Acostumbrada a tener varios oficios, trabajos y pasiones paralelas, escribo varios textos a la vez. Casi siempre al escribir una novela me asaltan cuentos con otros motivos a los que no puedo dejar de atender. Y me entusiasma  expresar distintas voces en el mismo texto, hacer literatura dentro de la literatura. Las novelas que pertenecen a la serie de La Escondida: La biblioteca secreta, A medianoche durante el eclipse y El secreto de los colibríes, al tener como personaje central a una antigua biblioteca, la que creo es mi mejor personaje, que alberga, entre otros miles, libros mágicos, me han permitido hablar en diferentes frecuencias dentro del mismo texto: el diario de un pirata que viene desde Europa y llega hasta Guayaquil, nuestro puerto principal; un monólogo escrito por algún autor anónimo de nuestros pueblos ancestrales; relatos secretos de enigmáticas y antiquísimas logias europeas, cantos indígenas, cuentos de hadas, recetas de cocina, leyendas y cuentos de terror. Me atrae arriesgarme en el uso de la palabra como en un laberinto con muchas puertas. Y jugar en el bosque con la esperanza de algún día poder conversar con el lobo.
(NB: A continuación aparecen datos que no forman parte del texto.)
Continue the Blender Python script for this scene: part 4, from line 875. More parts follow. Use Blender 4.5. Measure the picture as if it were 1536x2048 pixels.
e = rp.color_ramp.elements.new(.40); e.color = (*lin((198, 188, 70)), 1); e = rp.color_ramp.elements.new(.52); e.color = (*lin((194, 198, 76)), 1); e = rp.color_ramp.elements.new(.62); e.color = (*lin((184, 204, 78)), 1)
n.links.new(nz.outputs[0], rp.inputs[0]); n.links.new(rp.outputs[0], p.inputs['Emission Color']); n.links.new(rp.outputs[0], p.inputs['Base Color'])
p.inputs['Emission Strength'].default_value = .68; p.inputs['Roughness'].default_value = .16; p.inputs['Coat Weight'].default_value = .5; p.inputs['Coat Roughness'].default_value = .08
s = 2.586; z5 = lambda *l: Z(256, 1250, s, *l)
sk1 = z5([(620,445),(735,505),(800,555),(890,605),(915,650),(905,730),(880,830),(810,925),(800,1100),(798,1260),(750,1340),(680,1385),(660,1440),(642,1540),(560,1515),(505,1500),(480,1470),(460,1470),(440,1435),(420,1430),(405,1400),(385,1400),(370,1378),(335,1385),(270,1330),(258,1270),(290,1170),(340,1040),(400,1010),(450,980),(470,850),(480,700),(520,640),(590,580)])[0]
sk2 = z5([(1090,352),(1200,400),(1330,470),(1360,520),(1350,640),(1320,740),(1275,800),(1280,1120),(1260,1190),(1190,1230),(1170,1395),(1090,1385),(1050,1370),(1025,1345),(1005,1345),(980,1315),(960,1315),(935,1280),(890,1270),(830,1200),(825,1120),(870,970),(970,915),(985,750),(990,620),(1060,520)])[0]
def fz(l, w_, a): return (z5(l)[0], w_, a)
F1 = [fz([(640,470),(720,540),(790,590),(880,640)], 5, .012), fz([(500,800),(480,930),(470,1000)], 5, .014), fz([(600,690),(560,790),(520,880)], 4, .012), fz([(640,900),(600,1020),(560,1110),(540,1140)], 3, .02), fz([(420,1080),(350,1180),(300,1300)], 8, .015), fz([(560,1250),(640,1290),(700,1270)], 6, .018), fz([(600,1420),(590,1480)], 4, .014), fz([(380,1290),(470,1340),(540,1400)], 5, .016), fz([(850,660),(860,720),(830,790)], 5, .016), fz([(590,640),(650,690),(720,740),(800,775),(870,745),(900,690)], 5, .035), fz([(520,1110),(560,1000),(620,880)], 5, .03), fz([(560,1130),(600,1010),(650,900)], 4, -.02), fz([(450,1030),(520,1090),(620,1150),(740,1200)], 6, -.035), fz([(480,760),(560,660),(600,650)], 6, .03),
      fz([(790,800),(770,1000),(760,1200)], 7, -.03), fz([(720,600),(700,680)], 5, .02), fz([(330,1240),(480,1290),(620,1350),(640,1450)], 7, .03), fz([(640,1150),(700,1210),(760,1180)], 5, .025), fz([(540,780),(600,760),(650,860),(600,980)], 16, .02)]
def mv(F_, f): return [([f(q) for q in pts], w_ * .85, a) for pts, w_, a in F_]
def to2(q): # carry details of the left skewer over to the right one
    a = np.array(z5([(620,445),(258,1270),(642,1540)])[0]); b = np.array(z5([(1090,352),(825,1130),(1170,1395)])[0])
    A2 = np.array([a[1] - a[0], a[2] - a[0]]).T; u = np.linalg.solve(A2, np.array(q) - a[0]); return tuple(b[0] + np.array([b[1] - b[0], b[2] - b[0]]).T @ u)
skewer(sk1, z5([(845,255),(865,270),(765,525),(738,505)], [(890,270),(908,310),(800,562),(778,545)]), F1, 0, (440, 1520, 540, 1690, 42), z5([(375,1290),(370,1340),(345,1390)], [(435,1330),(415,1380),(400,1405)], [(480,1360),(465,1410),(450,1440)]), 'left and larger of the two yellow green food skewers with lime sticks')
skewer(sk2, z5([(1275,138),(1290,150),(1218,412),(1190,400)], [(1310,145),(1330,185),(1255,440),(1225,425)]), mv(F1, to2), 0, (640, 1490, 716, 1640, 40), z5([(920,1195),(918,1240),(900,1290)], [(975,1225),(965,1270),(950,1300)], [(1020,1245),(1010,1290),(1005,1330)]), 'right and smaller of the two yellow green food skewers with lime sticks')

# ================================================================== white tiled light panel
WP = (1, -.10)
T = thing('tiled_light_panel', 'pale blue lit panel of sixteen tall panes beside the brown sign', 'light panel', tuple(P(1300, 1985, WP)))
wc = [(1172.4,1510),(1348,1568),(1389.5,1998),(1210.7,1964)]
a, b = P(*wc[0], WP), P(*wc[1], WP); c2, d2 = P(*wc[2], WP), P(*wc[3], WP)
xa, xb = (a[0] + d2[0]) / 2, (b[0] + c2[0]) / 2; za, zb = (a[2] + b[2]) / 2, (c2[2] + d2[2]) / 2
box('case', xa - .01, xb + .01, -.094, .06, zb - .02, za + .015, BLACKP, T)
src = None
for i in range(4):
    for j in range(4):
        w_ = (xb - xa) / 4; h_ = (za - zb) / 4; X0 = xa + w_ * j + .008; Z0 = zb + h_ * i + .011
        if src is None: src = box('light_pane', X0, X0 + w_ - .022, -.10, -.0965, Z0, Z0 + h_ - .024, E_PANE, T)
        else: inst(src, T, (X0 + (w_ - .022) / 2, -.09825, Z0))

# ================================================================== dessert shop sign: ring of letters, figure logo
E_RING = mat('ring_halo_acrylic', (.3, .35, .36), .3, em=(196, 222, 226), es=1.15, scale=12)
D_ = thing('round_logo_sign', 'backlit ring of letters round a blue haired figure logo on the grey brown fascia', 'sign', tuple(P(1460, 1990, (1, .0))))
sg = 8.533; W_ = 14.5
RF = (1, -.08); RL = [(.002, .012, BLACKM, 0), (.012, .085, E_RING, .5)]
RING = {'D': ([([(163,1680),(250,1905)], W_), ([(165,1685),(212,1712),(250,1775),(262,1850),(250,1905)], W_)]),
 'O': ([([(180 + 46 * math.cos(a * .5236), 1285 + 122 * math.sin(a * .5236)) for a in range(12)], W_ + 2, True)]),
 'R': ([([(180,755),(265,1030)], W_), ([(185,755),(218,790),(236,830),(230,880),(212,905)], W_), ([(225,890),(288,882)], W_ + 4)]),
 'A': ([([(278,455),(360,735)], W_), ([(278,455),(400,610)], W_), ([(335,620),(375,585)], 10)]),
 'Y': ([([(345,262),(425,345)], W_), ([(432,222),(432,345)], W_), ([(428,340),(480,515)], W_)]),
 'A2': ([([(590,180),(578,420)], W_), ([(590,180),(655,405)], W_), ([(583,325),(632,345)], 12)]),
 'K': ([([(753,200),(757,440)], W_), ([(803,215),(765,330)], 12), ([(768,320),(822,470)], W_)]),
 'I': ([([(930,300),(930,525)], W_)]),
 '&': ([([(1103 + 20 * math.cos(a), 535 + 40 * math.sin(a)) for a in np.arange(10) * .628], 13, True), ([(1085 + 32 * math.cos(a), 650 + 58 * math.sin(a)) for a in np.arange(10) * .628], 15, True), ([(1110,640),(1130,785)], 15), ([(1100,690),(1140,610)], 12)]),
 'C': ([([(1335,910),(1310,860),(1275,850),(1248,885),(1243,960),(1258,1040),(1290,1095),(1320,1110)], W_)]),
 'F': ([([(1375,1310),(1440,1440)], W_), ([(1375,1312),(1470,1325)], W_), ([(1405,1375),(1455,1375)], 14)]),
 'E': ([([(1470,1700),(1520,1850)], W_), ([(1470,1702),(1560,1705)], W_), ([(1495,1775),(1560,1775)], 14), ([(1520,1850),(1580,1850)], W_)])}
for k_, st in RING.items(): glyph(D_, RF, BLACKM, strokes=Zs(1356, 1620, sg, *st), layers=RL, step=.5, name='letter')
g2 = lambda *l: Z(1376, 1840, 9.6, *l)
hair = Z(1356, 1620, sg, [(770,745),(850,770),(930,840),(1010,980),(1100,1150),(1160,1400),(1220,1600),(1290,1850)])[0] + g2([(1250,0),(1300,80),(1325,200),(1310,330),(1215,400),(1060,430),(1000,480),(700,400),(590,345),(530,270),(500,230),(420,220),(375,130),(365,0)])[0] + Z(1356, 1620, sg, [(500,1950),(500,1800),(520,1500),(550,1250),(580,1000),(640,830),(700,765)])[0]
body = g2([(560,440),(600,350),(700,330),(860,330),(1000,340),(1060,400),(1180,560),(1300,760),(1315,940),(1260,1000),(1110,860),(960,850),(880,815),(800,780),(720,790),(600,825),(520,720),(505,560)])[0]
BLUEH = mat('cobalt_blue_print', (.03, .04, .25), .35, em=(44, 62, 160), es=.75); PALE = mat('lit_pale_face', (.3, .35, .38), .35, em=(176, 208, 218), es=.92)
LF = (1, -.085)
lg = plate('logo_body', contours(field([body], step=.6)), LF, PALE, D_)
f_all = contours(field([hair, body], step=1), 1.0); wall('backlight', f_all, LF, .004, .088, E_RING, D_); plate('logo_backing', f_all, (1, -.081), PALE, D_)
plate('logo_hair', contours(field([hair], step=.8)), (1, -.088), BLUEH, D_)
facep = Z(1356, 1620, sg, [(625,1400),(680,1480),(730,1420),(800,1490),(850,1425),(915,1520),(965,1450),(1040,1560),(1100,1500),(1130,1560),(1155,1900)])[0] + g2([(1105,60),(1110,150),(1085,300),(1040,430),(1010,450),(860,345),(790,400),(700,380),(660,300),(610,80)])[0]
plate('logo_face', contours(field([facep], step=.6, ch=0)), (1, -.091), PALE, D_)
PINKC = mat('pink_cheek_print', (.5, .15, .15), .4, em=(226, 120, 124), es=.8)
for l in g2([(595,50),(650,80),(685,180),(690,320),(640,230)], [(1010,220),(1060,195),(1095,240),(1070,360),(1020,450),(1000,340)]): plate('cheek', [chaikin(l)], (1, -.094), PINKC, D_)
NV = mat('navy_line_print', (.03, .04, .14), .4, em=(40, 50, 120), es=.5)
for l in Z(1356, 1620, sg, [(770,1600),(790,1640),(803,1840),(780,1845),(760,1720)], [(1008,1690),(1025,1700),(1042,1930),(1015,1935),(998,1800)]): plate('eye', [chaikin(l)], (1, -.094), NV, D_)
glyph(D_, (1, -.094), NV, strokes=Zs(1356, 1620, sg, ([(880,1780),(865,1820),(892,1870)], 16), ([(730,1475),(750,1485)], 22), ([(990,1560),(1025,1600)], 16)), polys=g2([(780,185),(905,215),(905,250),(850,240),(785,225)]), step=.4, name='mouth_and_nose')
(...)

«Los libros son las alfombras mágicas de la imaginación» dice Borges,  y tal vez, contradiciéndolo, porque sé de su opinión acerca de los libros para niños, me atrevería a decir yo, los libros de literatura infantil son las mejores alfombras, las más mágicas que existen, porque se atreven a llegar a los sitios más locos, a los que tienen más fantasía, a los más entretenidos; a aquellos en los que se puede disfrutar con mayor libertad.

Y agradezco a la vida permitirme ser pasajera satisfecha y cochera de esas mágicas alfombras.